Let us consider $$A=\begin{align}-\frac{cos^3x}{3sinx}\end{align}=-\frac{1}{3}\frac{cos^3x}{sinx}$$ Now, set $u=cos^3x$ and $v=\sin(x)$ so $u'=-3 \sin (x) \cos ^2(x)$ and $v'=\cos(x)$. Now, apply the quotient and get $$\frac{d}{dx}\Big(\frac{cos^3x}{sinx}\Big)=-\frac{3 \sin^2(x)\cos^2(x)-\cos^4(x)}{\sin^2(x)}=-2 \cos ^2(x)-\cot ^2(x)$$ So, $$\frac{dA}{dx}=\frac{2 \cos ^2(x)}{3}+\frac{\cot ^2(x)}{3}$$

Answer 3

You can't compute $\int \cos^2x dx$ as if it is $\int y^2 dy$ with $y=\cos x$.

But you can if you wish - and here you almost certainly don't wish, because the double angle formula for $\cos 2x$ is available - change the variable within the integral. If you do this in ordinary cases you have to take care about three things.

First you want your substitution function to be strictly increasing or strictly decreasing over the interval of integration.

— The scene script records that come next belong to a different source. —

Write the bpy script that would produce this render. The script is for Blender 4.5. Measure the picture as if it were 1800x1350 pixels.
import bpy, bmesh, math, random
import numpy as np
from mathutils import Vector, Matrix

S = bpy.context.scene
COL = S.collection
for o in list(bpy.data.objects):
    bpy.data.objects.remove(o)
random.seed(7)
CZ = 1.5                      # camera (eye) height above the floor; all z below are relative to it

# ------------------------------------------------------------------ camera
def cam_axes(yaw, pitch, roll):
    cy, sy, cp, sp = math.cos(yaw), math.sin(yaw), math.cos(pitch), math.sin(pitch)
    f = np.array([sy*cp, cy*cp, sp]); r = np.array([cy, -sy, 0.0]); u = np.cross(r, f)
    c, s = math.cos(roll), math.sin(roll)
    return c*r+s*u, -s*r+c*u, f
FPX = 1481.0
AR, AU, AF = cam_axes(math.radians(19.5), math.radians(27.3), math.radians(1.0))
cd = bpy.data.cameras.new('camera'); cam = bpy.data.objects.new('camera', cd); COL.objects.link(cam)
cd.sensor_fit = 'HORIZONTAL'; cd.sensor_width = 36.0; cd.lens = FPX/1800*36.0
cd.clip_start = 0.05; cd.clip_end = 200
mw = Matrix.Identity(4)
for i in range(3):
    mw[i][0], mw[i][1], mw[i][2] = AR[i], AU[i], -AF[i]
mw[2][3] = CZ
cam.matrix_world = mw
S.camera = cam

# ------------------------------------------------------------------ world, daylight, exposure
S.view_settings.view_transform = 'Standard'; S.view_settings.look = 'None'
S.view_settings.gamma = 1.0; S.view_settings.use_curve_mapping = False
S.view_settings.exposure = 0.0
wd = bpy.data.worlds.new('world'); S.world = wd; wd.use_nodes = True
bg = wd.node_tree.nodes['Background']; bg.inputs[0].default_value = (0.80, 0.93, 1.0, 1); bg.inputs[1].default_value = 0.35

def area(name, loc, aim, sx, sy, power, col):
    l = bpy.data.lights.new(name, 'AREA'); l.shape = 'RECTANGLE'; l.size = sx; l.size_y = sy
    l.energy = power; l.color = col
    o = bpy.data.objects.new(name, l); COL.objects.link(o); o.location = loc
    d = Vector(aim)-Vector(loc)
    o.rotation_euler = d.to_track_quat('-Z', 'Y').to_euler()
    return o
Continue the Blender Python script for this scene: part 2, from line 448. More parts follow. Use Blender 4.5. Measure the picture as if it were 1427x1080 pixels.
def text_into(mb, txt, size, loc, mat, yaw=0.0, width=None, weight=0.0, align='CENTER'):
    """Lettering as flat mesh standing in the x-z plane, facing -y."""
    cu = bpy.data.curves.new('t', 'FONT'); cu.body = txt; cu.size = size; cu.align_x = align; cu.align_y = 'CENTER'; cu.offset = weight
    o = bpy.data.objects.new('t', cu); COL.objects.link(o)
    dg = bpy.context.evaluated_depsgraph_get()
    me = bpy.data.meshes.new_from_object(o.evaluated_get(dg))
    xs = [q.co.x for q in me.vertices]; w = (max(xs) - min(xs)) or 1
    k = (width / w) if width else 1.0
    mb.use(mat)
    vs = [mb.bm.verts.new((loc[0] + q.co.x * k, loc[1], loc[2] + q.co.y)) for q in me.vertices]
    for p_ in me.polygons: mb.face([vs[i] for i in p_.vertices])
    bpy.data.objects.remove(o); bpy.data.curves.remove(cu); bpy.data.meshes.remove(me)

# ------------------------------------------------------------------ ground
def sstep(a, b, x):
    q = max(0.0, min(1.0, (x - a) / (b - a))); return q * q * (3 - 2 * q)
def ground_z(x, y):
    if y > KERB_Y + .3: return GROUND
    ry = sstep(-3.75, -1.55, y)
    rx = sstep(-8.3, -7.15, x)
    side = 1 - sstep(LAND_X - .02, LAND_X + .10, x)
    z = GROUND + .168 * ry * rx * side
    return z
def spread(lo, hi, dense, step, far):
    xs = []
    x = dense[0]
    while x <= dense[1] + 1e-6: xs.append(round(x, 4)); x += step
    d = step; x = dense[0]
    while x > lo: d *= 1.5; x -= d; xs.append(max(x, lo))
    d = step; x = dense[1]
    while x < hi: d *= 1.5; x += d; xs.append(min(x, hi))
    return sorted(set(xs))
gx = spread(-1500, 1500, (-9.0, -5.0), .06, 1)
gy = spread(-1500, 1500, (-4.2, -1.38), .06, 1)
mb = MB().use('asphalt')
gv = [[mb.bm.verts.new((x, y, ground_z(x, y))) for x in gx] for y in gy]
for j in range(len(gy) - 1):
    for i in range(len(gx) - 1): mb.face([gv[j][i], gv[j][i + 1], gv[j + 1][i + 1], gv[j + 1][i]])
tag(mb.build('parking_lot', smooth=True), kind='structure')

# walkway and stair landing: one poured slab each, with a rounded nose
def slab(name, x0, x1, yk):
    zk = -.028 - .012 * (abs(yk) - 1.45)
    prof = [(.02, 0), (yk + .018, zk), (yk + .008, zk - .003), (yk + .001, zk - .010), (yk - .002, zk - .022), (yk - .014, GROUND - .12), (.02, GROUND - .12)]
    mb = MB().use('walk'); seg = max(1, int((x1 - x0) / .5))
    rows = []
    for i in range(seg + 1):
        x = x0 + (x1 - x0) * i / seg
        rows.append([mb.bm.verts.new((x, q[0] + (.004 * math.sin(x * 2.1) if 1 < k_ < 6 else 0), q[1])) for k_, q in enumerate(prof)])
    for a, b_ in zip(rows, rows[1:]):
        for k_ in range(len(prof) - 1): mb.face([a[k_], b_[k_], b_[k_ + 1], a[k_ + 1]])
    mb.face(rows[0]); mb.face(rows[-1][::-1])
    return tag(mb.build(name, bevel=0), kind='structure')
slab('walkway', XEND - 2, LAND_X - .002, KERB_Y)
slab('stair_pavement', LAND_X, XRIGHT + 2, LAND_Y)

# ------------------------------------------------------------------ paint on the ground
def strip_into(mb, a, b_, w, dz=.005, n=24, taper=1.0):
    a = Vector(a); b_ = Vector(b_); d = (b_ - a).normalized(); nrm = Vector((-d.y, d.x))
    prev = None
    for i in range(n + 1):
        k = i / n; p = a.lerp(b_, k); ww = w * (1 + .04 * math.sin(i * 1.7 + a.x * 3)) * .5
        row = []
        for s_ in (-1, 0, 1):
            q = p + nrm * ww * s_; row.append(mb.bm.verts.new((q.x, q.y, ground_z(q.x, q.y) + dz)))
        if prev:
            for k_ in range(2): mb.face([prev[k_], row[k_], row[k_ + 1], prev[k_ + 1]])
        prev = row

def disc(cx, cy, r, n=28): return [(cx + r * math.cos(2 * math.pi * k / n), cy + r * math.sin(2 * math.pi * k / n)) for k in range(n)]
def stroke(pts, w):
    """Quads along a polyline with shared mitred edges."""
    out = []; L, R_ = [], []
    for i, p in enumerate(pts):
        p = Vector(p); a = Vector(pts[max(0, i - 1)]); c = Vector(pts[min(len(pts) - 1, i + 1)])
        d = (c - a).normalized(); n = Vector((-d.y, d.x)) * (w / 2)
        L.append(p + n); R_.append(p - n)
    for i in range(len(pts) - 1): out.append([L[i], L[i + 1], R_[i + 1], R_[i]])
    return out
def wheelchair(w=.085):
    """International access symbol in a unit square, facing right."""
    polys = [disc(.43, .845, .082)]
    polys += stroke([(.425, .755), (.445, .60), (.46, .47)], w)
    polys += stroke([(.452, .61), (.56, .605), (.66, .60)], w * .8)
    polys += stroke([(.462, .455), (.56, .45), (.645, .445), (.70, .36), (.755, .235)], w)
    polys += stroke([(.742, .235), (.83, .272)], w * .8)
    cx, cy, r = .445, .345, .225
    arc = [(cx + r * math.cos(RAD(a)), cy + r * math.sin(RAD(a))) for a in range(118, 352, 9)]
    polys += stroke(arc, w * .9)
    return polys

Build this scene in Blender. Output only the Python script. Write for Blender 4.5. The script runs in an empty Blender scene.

Second, you need to attend to the $dx$ part of the integral - if $y=\cos x$ then $$\int \cos^2x dx=\int y^2 \frac{dx}{dy}dy$$

So here differentiating $y=\cos x$ with respect to $y$ we obtain $1=-\sin x \frac {dx}{dy}$ and $\sin x=\sqrt {1-y^2}$ so that $\frac {dx}{dy}=-\frac 1{\sqrt {1-y^2}}$ (care is required with signs now the square root function is involved depending on which quadrant(s) we are working in)

Third you have to attend to the limits of integration which will be for an interval of values of $y$, rather than an interval of values of $x$.